:: Supplied records ::
++++++++++++++++++++

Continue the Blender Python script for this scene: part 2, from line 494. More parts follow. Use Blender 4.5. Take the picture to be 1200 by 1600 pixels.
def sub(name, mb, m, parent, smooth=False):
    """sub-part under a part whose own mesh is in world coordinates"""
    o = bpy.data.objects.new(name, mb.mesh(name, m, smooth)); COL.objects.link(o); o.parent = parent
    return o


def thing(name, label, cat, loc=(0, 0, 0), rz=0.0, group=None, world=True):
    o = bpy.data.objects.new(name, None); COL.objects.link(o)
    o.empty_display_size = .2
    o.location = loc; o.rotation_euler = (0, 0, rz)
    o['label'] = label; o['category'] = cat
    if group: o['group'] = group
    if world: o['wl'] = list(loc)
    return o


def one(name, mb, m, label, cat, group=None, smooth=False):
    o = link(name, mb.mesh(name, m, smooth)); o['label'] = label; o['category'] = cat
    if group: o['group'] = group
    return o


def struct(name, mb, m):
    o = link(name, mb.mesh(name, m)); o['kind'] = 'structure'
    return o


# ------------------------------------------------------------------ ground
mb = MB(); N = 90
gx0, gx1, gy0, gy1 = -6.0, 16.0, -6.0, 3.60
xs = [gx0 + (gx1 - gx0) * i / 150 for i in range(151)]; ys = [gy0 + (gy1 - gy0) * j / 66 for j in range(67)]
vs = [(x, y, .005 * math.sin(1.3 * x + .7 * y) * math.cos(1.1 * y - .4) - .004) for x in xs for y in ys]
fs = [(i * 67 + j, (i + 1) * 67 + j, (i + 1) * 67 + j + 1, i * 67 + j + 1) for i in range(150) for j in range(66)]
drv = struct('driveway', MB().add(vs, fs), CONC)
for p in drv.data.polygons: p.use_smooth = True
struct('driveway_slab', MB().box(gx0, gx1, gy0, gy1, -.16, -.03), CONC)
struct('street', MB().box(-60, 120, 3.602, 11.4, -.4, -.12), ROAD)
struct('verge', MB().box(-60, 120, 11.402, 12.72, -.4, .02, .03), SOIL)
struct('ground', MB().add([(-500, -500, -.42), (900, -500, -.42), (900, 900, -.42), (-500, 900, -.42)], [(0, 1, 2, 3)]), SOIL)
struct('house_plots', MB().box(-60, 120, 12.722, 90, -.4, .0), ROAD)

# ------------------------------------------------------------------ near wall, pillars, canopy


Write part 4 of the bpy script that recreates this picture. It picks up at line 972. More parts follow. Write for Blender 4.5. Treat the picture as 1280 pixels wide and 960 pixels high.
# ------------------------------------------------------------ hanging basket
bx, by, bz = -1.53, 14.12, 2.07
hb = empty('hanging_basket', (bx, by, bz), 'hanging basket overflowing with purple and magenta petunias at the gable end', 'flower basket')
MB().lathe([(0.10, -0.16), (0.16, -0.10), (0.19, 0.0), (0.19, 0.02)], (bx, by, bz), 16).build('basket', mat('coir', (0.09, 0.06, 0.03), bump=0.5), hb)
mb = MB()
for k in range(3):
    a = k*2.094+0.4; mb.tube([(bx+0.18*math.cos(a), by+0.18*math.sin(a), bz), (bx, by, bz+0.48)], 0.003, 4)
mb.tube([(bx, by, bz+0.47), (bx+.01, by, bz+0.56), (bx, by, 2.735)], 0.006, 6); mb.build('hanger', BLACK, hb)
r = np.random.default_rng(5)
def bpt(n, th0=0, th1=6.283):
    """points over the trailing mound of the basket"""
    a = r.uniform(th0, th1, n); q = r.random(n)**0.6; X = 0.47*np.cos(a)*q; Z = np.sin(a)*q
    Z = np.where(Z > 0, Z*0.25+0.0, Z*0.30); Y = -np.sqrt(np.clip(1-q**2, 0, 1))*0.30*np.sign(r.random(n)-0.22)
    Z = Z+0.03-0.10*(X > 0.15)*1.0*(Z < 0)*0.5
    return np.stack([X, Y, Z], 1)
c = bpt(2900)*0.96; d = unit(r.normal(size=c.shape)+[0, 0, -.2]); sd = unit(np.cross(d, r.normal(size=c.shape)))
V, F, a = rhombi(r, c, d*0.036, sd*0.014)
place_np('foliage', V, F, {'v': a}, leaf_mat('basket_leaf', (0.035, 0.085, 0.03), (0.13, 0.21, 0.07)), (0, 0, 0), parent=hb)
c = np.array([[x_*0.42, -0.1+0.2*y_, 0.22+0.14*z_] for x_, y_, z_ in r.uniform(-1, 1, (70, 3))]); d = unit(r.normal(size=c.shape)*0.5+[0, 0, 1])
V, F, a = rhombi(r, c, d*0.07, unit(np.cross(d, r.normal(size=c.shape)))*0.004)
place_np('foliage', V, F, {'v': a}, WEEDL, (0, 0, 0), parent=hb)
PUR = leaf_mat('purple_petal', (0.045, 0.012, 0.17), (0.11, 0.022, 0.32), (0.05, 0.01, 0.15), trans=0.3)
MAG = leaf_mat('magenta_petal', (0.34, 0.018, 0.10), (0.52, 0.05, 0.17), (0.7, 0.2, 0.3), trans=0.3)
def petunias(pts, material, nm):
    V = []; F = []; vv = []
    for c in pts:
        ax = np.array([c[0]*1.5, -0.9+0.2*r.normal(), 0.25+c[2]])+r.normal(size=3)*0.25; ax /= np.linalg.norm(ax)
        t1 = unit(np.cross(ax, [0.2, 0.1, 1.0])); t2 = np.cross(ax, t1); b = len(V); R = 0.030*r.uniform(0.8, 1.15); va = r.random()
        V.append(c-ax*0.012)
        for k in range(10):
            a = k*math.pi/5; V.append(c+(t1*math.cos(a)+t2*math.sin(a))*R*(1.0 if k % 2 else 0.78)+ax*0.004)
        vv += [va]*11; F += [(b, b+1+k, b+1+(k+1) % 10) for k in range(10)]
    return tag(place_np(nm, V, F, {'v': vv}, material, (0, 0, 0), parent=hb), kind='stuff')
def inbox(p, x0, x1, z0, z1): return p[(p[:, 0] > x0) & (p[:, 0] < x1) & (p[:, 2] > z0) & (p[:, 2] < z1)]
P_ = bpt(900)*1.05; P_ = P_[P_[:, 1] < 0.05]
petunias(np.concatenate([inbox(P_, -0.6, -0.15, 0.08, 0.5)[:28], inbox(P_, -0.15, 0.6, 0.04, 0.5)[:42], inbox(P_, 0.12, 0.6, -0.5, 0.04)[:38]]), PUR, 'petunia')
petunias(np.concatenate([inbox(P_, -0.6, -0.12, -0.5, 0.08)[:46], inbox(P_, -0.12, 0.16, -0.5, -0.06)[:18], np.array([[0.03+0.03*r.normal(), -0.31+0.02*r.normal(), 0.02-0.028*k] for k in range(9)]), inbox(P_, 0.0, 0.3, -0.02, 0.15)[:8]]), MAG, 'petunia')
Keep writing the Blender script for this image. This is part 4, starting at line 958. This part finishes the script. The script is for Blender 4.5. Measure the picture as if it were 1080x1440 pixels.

++++++++++++++++++++

:: What is asked ::
Print back all the lines verbatim.

:: The reply ::
Continue the Blender Python script for this scene: part 2, from line 494. More parts follow. Use Blender 4.5. Take the picture to be 1200 by 1600 pixels.
def sub(name, mb, m, parent, smooth=False):
    """sub-part under a part whose own mesh is in world coordinates"""
    o = bpy.data.objects.new(name, mb.mesh(name, m, smooth)); COL.objects.link(o); o.parent = parent
    return o


def thing(name, label, cat, loc=(0, 0, 0), rz=0.0, group=None, world=True):
    o = bpy.data.objects.new(name, None); COL.objects.link(o)
    o.empty_display_size = .2
    o.location = loc; o.rotation_euler = (0, 0, rz)
    o['label'] = label; o['category'] = cat
    if group: o['group'] = group
    if world: o['wl'] = list(loc)
    return o


def one(name, mb, m, label, cat, group=None, smooth=False):
    o = link(name, mb.mesh(name, m, smooth)); o['label'] = label; o['category'] = cat
    if group: o['group'] = group
    return o


def struct(name, mb, m):
    o = link(name, mb.mesh(name, m)); o['kind'] = 'structure'
    return o


# ------------------------------------------------------------------ ground
mb = MB(); N = 90
gx0, gx1, gy0, gy1 = -6.0, 16.0, -6.0, 3.60
xs = [gx0 + (gx1 - gx0) * i / 150 for i in range(151)]; ys = [gy0 + (gy1 - gy0) * j / 66 for j in range(67)]
vs = [(x, y, .005 * math.sin(1.3 * x + .7 * y) * math.cos(1.1 * y - .4) - .004) for x in xs for y in ys]
fs = [(i * 67 + j, (i + 1) * 67 + j, (i + 1) * 67 + j + 1, i * 67 + j + 1) for i in range(150) for j in range(66)]
drv = struct('driveway', MB().add(vs, fs), CONC)
for p in drv.data.polygons: p.use_smooth = True
struct('driveway_slab', MB().box(gx0, gx1, gy0, gy1, -.16, -.03), CONC)
struct('street', MB().box(-60, 120, 3.602, 11.4, -.4, -.12), ROAD)
struct('verge', MB().box(-60, 120, 11.402, 12.72, -.4, .02, .03), SOIL)
struct('ground', MB().add([(-500, -500, -.42), (900, -500, -.42), (900, 900, -.42), (-500, 900, -.42)], [(0, 1, 2, 3)]), SOIL)
struct('house_plots', MB().box(-60, 120, 12.722, 90, -.4, .0), ROAD)

# ------------------------------------------------------------------ near wall, pillars, canopy


Write part 4 of the bpy script that recreates this picture. It picks up at line 972. More parts follow. Write for Blender 4.5. Treat the picture as 1280 pixels wide and 960 pixels high.
# ------------------------------------------------------------ hanging basket
bx, by, bz = -1.53, 14.12, 2.07
hb = empty('hanging_basket', (bx, by, bz), 'hanging basket overflowing with purple and magenta petunias at the gable end', 'flower basket')
MB().lathe([(0.10, -0.16), (0.16, -0.10), (0.19, 0.0), (0.19, 0.02)], (bx, by, bz), 16).build('basket', mat('coir', (0.09, 0.06, 0.03), bump=0.5), hb)
mb = MB()
for k in range(3):
    a = k*2.094+0.4; mb.tube([(bx+0.18*math.cos(a), by+0.18*math.sin(a), bz), (bx, by, bz+0.48)], 0.003, 4)
mb.tube([(bx, by, bz+0.47), (bx+.01, by, bz+0.56), (bx, by, 2.735)], 0.006, 6); mb.build('hanger', BLACK, hb)
r = np.random.default_rng(5)
def bpt(n, th0=0, th1=6.283):
    """points over the trailing mound of the basket"""
    a = r.uniform(th0, th1, n); q = r.random(n)**0.6; X = 0.47*np.cos(a)*q; Z = np.sin(a)*q
    Z = np.where(Z > 0, Z*0.25+0.0, Z*0.30); Y = -np.sqrt(np.clip(1-q**2, 0, 1))*0.30*np.sign(r.random(n)-0.22)
    Z = Z+0.03-0.10*(X > 0.15)*1.0*(Z < 0)*0.5
    return np.stack([X, Y, Z], 1)
c = bpt(2900)*0.96; d = unit(r.normal(size=c.shape)+[0, 0, -.2]); sd = unit(np.cross(d, r.normal(size=c.shape)))
V, F, a = rhombi(r, c, d*0.036, sd*0.014)
place_np('foliage', V, F, {'v': a}, leaf_mat('basket_leaf', (0.035, 0.085, 0.03), (0.13, 0.21, 0.07)), (0, 0, 0), parent=hb)
c = np.array([[x_*0.42, -0.1+0.2*y_, 0.22+0.14*z_] for x_, y_, z_ in r.uniform(-1, 1, (70, 3))]); d = unit(r.normal(size=c.shape)*0.5+[0, 0, 1])
V, F, a = rhombi(r, c, d*0.07, unit(np.cross(d, r.normal(size=c.shape)))*0.004)
place_np('foliage', V, F, {'v': a}, WEEDL, (0, 0, 0), parent=hb)
PUR = leaf_mat('purple_petal', (0.045, 0.012, 0.17), (0.11, 0.022, 0.32), (0.05, 0.01, 0.15), trans=0.3)
MAG = leaf_mat('magenta_petal', (0.34, 0.018, 0.10), (0.52, 0.05, 0.17), (0.7, 0.2, 0.3), trans=0.3)
def petunias(pts, material, nm):
    V = []; F = []; vv = []
    for c in pts:
        ax = np.array([c[0]*1.5, -0.9+0.2*r.normal(), 0.25+c[2]])+r.normal(size=3)*0.25; ax /= np.linalg.norm(ax)
        t1 = unit(np.cross(ax, [0.2, 0.1, 1.0])); t2 = np.cross(ax, t1); b = len(V); R = 0.030*r.uniform(0.8, 1.15); va = r.random()
        V.append(c-ax*0.012)
        for k in range(10):
            a = k*math.pi/5; V.append(c+(t1*math.cos(a)+t2*math.sin(a))*R*(1.0 if k % 2 else 0.78)+ax*0.004)
        vv += [va]*11; F += [(b, b+1+k, b+1+(k+1) % 10) for k in range(10)]
    return tag(place_np(nm, V, F, {'v': vv}, material, (0, 0, 0), parent=hb), kind='stuff')
def inbox(p, x0, x1, z0, z1): return p[(p[:, 0] > x0) & (p[:, 0] < x1) & (p[:, 2] > z0) & (p[:, 2] < z1)]
P_ = bpt(900)*1.05; P_ = P_[P_[:, 1] < 0.05]
petunias(np.concatenate([inbox(P_, -0.6, -0.15, 0.08, 0.5)[:28], inbox(P_, -0.15, 0.6, 0.04, 0.5)[:42], inbox(P_, 0.12, 0.6, -0.5, 0.04)[:38]]), PUR, 'petunia')
petunias(np.concatenate([inbox(P_, -0.6, -0.12, -0.5, 0.08)[:46], inbox(P_, -0.12, 0.16, -0.5, -0.06)[:18], np.array([[0.03+0.03*r.normal(), -0.31+0.02*r.normal(), 0.02-0.028*k] for k in range(9)]), inbox(P_, 0.0, 0.3, -0.02, 0.15)[:8]]), MAG, 'petunia')
Keep writing the Blender script for this image. This is part 4, starting at line 958. This part finishes the script. The script is for Blender 4.5. Measure the picture as if it were 1080x1440 pixels.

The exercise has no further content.